Alors que "les colonies juives [en Cisjordanie] sont soumises à de graves menaces terroristes palestiniennes [...] et que des sanctions internationales injustifiées sont prises contre des colons [ou des entreprises oeuvrant à la colonisation], il n'est pas approprié que l'Etat d'Israël applique une mesure aussi sévère [la détention administrative, NDLR] contre des colons", déclare M. Katz dans un communiqué.

Israël occupe la Cisjordanie depuis 1967 et les violences ont explosé dans ce territoire palestinien depuis le début de la guerre entre Israël et le mouvement islamiste Hamas à Gaza, le 7 octobre 2023.

Quelque 770 Palestiniens y ont été tués par des soldats ou des colons israéliens, selon des données de l'Autorité palestinienne. Dans le même temps, selon des données officielles israéliennes, 24 Israéliens, civils ou militaires, y ont été tués dans des attaques palestiniennes ou lors de raids militaires israéliens.
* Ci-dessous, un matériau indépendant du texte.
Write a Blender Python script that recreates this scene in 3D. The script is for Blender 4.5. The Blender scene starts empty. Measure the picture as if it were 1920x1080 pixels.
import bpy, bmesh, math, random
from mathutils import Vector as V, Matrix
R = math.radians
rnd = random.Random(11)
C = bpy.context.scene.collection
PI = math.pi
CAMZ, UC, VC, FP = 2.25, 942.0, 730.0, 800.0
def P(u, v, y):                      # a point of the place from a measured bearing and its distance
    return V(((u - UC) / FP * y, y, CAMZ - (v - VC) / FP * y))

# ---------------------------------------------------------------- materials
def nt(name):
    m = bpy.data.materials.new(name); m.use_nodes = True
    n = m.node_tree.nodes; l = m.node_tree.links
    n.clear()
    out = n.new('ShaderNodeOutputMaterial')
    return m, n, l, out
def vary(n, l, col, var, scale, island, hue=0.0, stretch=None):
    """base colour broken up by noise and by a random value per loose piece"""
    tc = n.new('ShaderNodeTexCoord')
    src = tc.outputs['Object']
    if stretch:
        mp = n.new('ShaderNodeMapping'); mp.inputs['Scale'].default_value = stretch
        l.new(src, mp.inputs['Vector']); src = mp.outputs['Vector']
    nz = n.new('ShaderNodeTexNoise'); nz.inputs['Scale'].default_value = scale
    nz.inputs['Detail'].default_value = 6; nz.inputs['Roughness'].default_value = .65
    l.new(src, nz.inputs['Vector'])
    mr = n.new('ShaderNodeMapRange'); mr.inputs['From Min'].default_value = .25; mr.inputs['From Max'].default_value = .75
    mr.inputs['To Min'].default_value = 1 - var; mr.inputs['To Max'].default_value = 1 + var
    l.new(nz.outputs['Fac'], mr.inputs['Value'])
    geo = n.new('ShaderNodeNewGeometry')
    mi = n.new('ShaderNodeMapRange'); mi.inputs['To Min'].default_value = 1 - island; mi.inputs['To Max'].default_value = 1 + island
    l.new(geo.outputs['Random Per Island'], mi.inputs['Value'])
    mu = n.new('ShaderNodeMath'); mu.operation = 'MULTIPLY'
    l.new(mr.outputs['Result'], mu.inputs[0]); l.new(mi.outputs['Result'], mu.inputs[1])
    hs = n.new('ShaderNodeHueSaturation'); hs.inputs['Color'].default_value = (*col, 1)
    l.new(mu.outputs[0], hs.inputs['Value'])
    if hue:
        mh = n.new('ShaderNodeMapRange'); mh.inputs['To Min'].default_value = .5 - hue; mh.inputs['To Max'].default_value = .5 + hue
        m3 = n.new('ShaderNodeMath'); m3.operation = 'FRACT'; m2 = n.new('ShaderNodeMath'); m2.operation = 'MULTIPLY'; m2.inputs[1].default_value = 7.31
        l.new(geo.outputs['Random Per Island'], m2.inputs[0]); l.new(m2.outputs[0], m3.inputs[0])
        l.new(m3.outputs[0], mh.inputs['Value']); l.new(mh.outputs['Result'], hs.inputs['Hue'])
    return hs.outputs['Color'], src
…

Face à la montée des actes de violences commis par des colons armés, plusieurs pays occidentaux (Etats-Unis, Union européenne, Royaume-Uni et Canada notamment) ont au cours des douze derniers mois pris des sanctions (gel des avoirs, interdiction de voyager) contre plusieurs colons qualifiés d'"extrémistes".

Il y a quelques jours, les Etats-Unis ont sanctionné pour la première fois une entreprise israélienne de BTP active dans la construction de colonies en Cisjordanie.

La détention administrative est une procédure héritée de l'arsenal juridique de la période du Mandat britannique sur la Palestine (1920-1948), avant la création d'Israël. Elle permet aux autorités de maintenir un suspect en détention sans avoir à l'inculper, pendant des périodes pouvant aller jusqu'à plusieurs mois, et pouvant être renouvelées pratiquement à l'infini.

Selon le Club des prisonniers palestiniens, ONG de défense des Palestiniens détenus par Israël, plus de 3.430 Palestiniens se trouvaient en détention administrative fin août. Par comparaison, seuls huit colons juifs sont détenus sous ce régime à ce jour, selon le quotidien israélien de gauche Haaretz vendredi.

L'annonce de la fin de la détention administrative pour les colons survient au lendemain de l'émission par la Cour pénale internationale (CPI) de mandats d'arrêts internationaux contre le Premier ministre israélien, Benjamin Netanyahu, et son ex-ministre de la Défense Yoav Gallant recherchés par la justice internationale pour des "crimes de guerres" et "crimes contre l'humanité".

M. Netanyahu a rejeté catégoriquement la décision de la Cour comme une "faillite morale" et une mesure animée par "la haine antisémite à l'égard d'Israël".